** Begin Information shown **

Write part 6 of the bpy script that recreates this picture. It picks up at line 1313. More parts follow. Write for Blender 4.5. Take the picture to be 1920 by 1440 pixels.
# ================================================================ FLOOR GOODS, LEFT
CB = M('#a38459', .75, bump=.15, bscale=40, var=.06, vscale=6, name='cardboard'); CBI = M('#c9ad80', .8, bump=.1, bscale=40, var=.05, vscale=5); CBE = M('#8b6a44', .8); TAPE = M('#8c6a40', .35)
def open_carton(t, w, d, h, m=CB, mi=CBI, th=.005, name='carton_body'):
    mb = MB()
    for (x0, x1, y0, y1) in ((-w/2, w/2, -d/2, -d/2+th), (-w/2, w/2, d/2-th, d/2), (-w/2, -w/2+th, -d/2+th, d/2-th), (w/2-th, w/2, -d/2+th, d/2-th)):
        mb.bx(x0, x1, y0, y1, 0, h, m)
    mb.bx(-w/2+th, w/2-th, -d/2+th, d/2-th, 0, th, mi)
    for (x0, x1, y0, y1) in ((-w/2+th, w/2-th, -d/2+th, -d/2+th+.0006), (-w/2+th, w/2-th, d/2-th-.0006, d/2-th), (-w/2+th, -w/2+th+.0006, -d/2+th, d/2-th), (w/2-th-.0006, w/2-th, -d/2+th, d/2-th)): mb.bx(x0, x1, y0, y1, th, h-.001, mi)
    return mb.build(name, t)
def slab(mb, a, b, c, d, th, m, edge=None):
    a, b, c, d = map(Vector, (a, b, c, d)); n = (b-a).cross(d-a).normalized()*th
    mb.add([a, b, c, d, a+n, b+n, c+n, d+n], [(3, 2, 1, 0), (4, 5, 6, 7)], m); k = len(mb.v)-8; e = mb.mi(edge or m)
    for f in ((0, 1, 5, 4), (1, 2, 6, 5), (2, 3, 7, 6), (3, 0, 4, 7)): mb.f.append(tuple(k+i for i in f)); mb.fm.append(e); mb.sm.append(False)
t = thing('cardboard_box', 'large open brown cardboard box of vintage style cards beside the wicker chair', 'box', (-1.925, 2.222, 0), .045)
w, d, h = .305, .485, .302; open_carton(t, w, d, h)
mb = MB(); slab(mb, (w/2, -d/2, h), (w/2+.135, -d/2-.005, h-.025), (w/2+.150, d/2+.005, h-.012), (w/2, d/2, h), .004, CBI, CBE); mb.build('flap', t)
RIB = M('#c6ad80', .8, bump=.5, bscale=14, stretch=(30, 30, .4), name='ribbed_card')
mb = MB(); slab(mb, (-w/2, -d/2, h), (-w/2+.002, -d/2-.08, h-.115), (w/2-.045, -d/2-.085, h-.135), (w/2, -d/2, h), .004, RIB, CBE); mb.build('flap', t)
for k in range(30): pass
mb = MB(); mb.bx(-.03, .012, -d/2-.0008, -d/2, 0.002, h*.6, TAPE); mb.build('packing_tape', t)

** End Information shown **

*Exercise:* Your task is to repeat every line exactly.

*Exercise solution:*
Write part 6 of the bpy script that recreates this picture. It picks up at line 1313. More parts follow. Write for Blender 4.5. Take the picture to be 1920 by 1440 pixels.
# ================================================================ FLOOR GOODS, LEFT
CB = M('#a38459', .75, bump=.15, bscale=40, var=.06, vscale=6, name='cardboard'); CBI = M('#c9ad80', .8, bump=.1, bscale=40, var=.05, vscale=5); CBE = M('#8b6a44', .8); TAPE = M('#8c6a40', .35)
def open_carton(t, w, d, h, m=CB, mi=CBI, th=.005, name='carton_body'):
    mb = MB()
    for (x0, x1, y0, y1) in ((-w/2, w/2, -d/2, -d/2+th), (-w/2, w/2, d/2-th, d/2), (-w/2, -w/2+th, -d/2+th, d/2-th), (w/2-th, w/2, -d/2+th, d/2-th)):
        mb.bx(x0, x1, y0, y1, 0, h, m)
    mb.bx(-w/2+th, w/2-th, -d/2+th, d/2-th, 0, th, mi)
    for (x0, x1, y0, y1) in ((-w/2+th, w/2-th, -d/2+th, -d/2+th+.0006), (-w/2+th, w/2-th, d/2-th-.0006, d/2-th), (-w/2+th, -w/2+th+.0006, -d/2+th, d/2-th), (w/2-th-.0006, w/2-th, -d/2+th, d/2-th)): mb.bx(x0, x1, y0, y1, th, h-.001, mi)
    return mb.build(name, t)
def slab(mb, a, b, c, d, th, m, edge=None):
    a, b, c, d = map(Vector, (a, b, c, d)); n = (b-a).cross(d-a).normalized()*th
    mb.add([a, b, c, d, a+n, b+n, c+n, d+n], [(3, 2, 1, 0), (4, 5, 6, 7)], m); k = len(mb.v)-8; e = mb.mi(edge or m)
    for f in ((0, 1, 5, 4), (1, 2, 6, 5), (2, 3, 7, 6), (3, 0, 4, 7)): mb.f.append(tuple(k+i for i in f)); mb.fm.append(e); mb.sm.append(False)
t = thing('cardboard_box', 'large open brown cardboard box of vintage style cards beside the wicker chair', 'box', (-1.925, 2.222, 0), .045)
w, d, h = .305, .485, .302; open_carton(t, w, d, h)
mb = MB(); slab(mb, (w/2, -d/2, h), (w/2+.135, -d/2-.005, h-.025), (w/2+.150, d/2+.005, h-.012), (w/2, d/2, h), .004, CBI, CBE); mb.build('flap', t)
RIB = M('#c6ad80', .8, bump=.5, bscale=14, stretch=(30, 30, .4), name='ribbed_card')
mb = MB(); slab(mb, (-w/2, -d/2, h), (-w/2+.002, -d/2-.08, h-.115), (w/2-.045, -d/2-.085, h-.135), (w/2, -d/2, h), .004, RIB, CBE); mb.build('flap', t)
for k in range(30): pass
mb = MB(); mb.bx(-.03, .012, -d/2-.0008, -d/2, 0.002, h*.6, TAPE); mb.build('packing_tape', t)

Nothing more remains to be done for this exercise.